═══ Dataset records ═══

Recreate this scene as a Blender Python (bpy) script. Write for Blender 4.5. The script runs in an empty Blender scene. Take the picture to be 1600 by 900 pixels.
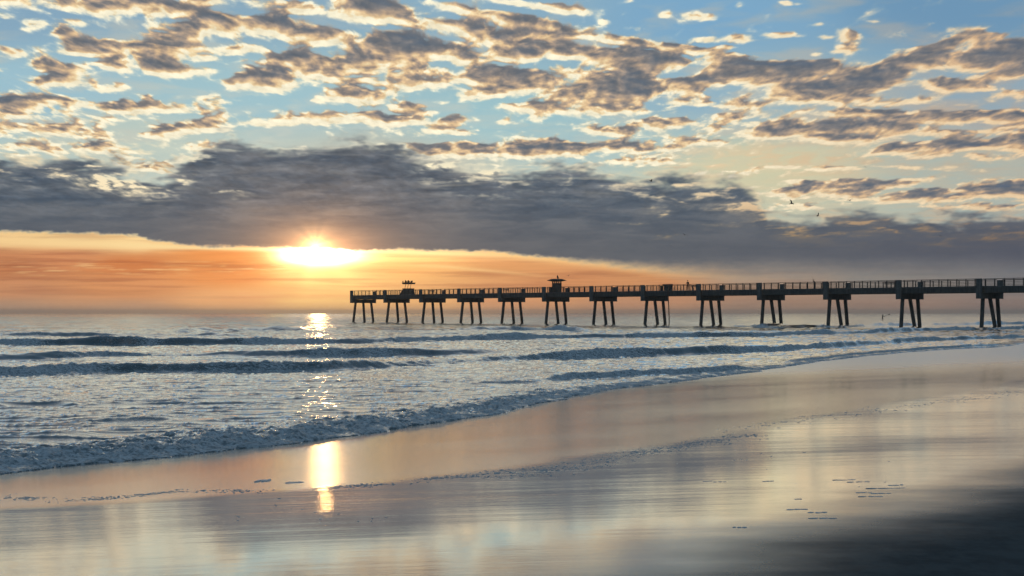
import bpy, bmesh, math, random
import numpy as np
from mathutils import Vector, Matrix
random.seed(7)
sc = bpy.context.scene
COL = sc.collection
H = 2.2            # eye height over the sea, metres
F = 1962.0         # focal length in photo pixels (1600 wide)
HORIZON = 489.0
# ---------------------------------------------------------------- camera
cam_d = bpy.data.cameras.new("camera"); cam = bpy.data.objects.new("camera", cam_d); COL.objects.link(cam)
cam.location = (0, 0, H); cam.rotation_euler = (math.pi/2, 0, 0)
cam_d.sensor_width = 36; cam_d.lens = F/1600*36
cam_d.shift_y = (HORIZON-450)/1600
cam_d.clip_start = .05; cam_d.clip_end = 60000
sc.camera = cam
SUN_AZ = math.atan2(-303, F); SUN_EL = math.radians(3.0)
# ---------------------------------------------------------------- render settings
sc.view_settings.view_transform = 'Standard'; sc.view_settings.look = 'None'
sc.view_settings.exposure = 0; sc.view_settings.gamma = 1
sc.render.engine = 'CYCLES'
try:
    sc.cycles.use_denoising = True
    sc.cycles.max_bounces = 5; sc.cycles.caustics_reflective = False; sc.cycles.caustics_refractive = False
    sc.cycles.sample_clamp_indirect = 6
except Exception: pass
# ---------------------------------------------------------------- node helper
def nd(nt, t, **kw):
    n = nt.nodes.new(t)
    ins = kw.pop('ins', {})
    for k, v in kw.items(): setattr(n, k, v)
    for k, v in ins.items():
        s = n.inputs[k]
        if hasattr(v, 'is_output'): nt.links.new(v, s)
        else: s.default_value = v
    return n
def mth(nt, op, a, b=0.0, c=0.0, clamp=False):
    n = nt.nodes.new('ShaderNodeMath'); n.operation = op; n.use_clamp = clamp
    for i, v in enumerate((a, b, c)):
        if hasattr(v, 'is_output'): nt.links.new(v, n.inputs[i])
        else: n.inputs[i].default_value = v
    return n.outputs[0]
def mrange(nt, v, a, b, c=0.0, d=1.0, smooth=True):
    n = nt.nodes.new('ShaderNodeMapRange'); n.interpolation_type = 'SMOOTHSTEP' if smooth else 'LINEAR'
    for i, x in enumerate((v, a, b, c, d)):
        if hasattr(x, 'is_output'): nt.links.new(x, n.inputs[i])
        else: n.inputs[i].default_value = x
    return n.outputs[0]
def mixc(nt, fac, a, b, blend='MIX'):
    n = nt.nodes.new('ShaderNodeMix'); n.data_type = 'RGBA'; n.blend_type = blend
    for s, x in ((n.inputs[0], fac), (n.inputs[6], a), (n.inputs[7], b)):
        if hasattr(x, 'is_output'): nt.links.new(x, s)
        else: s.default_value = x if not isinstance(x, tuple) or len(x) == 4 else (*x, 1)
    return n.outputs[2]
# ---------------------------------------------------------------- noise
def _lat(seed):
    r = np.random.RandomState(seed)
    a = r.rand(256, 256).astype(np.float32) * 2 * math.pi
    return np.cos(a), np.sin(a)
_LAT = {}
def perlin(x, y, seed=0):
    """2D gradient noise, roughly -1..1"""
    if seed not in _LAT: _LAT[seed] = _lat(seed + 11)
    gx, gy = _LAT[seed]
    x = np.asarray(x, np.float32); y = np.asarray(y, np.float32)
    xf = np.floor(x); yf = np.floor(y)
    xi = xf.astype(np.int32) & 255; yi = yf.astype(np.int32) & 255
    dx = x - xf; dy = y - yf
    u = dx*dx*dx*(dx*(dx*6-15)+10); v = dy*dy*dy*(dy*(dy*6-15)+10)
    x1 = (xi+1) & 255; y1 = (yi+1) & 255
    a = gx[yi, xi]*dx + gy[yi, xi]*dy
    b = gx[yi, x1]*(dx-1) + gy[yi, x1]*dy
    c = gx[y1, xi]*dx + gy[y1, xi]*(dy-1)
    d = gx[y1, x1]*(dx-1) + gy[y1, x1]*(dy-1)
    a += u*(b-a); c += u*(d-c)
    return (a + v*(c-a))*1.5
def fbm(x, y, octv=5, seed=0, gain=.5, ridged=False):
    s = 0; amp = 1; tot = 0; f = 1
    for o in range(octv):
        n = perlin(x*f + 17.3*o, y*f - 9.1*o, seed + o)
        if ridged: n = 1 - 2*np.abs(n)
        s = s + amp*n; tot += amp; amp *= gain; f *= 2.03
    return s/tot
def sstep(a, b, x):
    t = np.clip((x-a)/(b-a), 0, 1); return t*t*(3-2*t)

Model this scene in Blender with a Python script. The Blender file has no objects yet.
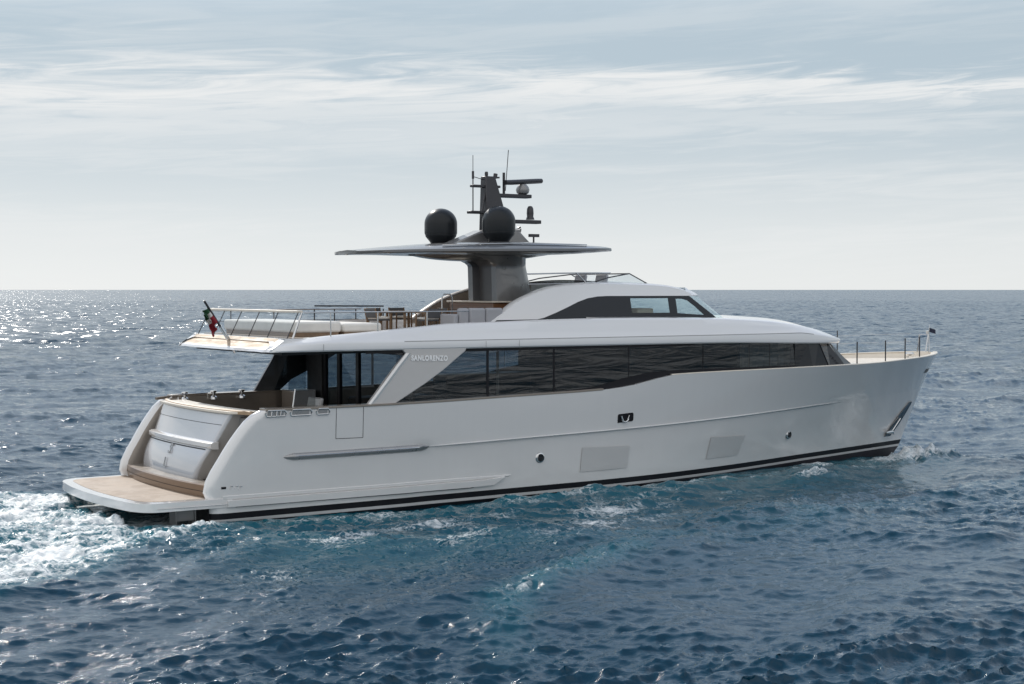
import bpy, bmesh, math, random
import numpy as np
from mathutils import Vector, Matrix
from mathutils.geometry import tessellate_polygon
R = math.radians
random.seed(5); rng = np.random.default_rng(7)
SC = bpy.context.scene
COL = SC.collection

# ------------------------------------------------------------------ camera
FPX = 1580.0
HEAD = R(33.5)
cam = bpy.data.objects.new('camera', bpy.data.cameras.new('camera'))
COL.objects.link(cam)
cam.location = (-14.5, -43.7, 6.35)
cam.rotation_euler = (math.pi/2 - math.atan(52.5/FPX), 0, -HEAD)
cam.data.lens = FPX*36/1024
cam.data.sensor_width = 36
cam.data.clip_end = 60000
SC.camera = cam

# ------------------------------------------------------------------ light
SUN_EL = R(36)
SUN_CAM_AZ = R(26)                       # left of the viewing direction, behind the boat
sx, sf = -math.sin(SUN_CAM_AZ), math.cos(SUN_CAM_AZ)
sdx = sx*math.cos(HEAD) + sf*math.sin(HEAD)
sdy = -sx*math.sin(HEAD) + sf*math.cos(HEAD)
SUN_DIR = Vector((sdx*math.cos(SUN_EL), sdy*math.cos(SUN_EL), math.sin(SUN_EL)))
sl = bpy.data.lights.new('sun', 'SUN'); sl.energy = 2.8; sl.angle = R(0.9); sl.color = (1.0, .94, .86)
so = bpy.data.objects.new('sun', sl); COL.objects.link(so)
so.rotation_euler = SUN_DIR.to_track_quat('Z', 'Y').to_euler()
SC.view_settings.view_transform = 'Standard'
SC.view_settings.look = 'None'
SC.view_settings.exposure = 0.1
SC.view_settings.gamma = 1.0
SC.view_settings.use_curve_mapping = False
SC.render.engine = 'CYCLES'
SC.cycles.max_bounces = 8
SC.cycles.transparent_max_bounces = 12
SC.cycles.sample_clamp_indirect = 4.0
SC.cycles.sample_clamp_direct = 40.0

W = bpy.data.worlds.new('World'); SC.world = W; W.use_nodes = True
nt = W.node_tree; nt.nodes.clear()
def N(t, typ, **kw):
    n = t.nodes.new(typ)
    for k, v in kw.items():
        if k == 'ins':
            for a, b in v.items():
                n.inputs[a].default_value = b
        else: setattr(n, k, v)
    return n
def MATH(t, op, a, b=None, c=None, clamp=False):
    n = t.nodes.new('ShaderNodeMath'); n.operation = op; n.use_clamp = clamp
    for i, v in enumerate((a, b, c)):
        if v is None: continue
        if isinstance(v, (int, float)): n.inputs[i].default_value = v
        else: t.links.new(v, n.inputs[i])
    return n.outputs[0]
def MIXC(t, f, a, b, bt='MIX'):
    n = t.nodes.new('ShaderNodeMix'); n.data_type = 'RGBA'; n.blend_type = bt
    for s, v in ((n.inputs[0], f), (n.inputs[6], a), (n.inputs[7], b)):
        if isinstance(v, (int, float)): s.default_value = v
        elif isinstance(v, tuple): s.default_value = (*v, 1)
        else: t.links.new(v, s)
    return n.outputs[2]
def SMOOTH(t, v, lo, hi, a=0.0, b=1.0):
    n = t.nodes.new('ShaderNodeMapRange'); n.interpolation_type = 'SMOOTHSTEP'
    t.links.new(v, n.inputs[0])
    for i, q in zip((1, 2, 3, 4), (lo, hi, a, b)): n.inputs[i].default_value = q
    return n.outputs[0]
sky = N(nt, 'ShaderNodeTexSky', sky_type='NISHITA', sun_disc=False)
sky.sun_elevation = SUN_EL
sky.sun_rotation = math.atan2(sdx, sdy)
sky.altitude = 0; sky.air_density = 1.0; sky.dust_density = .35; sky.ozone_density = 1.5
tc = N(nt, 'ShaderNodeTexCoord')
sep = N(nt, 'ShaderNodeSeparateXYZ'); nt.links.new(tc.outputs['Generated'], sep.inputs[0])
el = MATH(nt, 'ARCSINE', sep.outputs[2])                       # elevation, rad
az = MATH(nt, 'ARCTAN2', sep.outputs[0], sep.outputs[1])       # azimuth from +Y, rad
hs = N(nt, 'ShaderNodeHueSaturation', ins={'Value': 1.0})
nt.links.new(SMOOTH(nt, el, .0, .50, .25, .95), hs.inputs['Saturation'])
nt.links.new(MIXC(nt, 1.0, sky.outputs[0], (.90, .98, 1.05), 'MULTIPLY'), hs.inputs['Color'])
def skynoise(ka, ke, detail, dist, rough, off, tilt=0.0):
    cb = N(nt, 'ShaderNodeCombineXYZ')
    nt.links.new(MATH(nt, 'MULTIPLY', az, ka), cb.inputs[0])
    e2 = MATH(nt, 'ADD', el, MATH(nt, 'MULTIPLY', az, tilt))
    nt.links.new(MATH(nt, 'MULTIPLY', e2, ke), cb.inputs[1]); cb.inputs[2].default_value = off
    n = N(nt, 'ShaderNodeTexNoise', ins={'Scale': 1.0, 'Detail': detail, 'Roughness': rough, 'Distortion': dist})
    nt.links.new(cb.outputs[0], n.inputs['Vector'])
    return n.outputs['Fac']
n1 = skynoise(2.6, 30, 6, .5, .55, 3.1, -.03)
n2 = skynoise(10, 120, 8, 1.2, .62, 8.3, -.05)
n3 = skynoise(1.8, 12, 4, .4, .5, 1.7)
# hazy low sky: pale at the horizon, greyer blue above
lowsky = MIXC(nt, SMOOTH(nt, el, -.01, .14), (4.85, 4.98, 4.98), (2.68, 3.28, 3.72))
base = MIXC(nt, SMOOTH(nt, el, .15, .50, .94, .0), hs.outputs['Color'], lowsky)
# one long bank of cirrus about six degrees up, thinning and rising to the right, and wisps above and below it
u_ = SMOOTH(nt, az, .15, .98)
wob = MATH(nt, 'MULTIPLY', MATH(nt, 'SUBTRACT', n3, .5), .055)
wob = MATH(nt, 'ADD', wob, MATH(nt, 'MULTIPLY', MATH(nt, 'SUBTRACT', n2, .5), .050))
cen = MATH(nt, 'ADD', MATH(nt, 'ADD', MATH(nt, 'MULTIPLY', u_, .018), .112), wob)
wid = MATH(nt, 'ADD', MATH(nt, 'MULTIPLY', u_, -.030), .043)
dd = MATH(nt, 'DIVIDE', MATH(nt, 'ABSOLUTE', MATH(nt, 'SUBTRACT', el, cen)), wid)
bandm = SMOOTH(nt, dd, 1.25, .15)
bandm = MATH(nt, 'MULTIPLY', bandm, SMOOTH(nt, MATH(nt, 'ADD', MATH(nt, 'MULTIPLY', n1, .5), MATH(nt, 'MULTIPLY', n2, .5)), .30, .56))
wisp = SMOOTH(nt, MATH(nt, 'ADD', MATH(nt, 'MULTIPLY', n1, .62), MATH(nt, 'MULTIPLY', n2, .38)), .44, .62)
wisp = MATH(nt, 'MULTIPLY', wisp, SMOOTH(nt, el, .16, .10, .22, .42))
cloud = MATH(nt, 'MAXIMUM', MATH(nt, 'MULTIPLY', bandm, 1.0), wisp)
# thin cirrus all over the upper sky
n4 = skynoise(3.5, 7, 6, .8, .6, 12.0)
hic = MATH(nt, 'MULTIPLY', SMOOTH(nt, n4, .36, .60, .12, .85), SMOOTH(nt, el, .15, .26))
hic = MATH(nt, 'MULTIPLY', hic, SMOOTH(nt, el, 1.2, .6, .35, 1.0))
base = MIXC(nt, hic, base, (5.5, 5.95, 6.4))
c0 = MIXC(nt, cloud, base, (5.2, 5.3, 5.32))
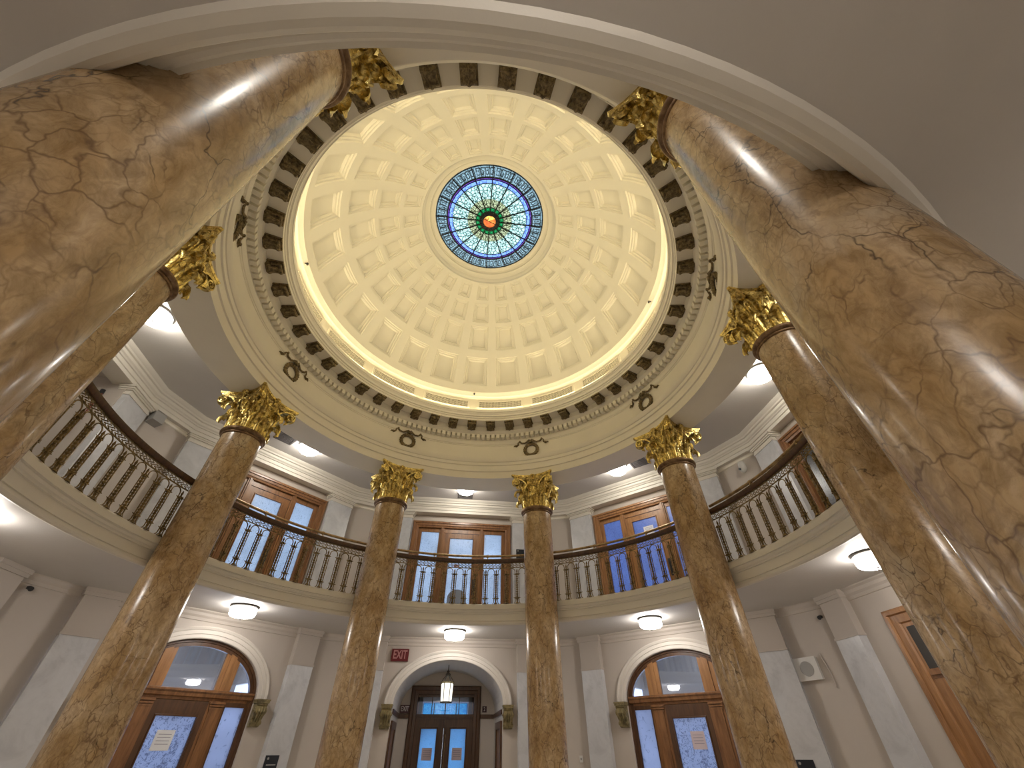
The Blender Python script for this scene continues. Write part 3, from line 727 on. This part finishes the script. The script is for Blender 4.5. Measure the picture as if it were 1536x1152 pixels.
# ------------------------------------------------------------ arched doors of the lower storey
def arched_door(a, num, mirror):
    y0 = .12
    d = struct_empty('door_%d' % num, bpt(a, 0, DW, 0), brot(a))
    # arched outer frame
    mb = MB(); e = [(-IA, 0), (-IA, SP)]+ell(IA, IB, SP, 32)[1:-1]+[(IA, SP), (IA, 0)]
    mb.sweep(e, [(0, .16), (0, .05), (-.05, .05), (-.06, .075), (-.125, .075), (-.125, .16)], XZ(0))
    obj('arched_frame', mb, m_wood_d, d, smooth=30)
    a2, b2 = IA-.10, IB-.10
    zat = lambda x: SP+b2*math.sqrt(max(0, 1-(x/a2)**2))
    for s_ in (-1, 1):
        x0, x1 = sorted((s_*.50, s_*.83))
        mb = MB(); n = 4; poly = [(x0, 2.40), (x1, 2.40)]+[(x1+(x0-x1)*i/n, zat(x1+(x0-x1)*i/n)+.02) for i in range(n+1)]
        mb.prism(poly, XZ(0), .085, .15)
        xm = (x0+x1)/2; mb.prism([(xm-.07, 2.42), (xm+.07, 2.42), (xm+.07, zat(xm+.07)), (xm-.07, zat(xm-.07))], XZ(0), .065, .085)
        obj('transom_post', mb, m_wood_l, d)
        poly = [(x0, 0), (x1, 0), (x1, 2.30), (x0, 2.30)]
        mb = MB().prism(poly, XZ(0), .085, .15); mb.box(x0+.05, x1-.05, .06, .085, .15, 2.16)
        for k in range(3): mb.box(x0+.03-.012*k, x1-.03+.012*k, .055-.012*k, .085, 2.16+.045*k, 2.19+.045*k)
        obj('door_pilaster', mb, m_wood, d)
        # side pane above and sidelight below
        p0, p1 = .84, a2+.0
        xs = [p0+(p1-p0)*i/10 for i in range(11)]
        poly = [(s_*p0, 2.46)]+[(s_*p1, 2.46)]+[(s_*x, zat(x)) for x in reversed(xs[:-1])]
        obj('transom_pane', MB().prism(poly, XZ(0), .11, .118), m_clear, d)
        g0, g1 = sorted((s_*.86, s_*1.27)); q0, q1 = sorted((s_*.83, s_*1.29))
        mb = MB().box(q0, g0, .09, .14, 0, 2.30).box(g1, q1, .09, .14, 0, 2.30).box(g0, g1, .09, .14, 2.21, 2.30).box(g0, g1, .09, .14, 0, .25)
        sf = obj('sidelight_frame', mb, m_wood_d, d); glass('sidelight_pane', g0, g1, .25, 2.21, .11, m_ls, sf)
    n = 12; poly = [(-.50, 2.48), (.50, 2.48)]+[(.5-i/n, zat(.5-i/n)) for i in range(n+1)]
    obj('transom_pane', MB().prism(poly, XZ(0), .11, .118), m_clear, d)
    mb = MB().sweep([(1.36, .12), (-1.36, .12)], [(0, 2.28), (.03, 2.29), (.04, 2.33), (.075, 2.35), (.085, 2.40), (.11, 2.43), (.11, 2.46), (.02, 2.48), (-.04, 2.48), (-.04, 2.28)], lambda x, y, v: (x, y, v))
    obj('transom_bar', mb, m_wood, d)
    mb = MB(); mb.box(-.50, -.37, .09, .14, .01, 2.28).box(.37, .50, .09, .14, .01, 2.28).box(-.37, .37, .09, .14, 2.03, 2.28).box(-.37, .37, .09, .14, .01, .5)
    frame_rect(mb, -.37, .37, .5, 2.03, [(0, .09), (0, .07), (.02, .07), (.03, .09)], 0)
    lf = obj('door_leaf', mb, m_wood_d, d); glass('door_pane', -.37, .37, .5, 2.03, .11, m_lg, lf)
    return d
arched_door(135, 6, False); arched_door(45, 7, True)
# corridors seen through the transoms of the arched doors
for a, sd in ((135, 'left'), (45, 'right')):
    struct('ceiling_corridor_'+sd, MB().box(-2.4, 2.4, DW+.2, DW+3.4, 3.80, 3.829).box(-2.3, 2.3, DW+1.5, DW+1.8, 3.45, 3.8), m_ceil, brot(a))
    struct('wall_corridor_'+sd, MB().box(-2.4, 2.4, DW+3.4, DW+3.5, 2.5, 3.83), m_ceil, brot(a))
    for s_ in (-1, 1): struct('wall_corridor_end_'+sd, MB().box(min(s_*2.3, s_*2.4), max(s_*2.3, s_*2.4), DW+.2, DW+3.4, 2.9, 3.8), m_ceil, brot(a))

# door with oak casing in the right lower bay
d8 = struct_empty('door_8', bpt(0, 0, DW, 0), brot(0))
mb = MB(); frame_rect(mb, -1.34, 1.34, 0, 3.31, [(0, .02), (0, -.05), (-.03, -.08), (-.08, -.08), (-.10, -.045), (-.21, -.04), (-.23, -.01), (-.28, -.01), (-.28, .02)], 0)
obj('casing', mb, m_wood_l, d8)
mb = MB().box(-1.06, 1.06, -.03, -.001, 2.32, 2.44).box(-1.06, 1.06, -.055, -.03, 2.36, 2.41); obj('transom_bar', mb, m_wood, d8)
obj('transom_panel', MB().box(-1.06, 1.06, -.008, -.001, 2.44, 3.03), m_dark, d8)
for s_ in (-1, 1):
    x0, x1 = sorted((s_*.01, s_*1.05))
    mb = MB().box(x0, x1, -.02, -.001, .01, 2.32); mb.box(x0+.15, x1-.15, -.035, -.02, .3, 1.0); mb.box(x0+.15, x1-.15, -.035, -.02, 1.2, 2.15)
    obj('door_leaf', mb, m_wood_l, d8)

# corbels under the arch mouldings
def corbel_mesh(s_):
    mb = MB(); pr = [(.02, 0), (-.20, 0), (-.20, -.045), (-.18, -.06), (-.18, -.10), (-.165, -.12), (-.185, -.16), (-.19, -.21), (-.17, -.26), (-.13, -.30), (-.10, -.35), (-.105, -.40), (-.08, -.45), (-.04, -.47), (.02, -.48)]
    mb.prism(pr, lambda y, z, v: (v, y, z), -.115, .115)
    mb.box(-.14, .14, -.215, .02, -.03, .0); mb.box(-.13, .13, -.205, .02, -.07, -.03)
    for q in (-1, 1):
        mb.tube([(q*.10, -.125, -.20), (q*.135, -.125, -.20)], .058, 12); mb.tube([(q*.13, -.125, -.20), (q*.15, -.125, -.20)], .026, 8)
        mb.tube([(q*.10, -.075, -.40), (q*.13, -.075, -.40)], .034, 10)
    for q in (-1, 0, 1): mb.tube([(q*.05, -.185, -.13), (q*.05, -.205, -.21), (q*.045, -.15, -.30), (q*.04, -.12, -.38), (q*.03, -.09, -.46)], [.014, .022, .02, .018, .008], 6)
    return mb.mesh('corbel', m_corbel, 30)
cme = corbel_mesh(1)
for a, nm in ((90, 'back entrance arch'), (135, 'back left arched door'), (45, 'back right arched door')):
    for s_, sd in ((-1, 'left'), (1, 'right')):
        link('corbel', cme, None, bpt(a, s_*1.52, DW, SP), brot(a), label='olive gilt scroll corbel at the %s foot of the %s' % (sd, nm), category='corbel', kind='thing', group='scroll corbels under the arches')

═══

What is expected ▸
Search the lines for "from". Copy each line that has it.

Solution to this task ▸
from mathutils import Vector, Matrix
from mathutils import Vector, Matrix
from mathutils.geometry import tessellate_polygon
az = MATH(nt, 'ARCTAN2', sep.outputs[0], sep.outputs[1])       # azimuth from +Y, rad
The Blender Python script for this scene continues. Write part 3, from line 727 on. This part finishes the script. The script is for Blender 4.5. Measure the picture as if it were 1536x1152 pixels.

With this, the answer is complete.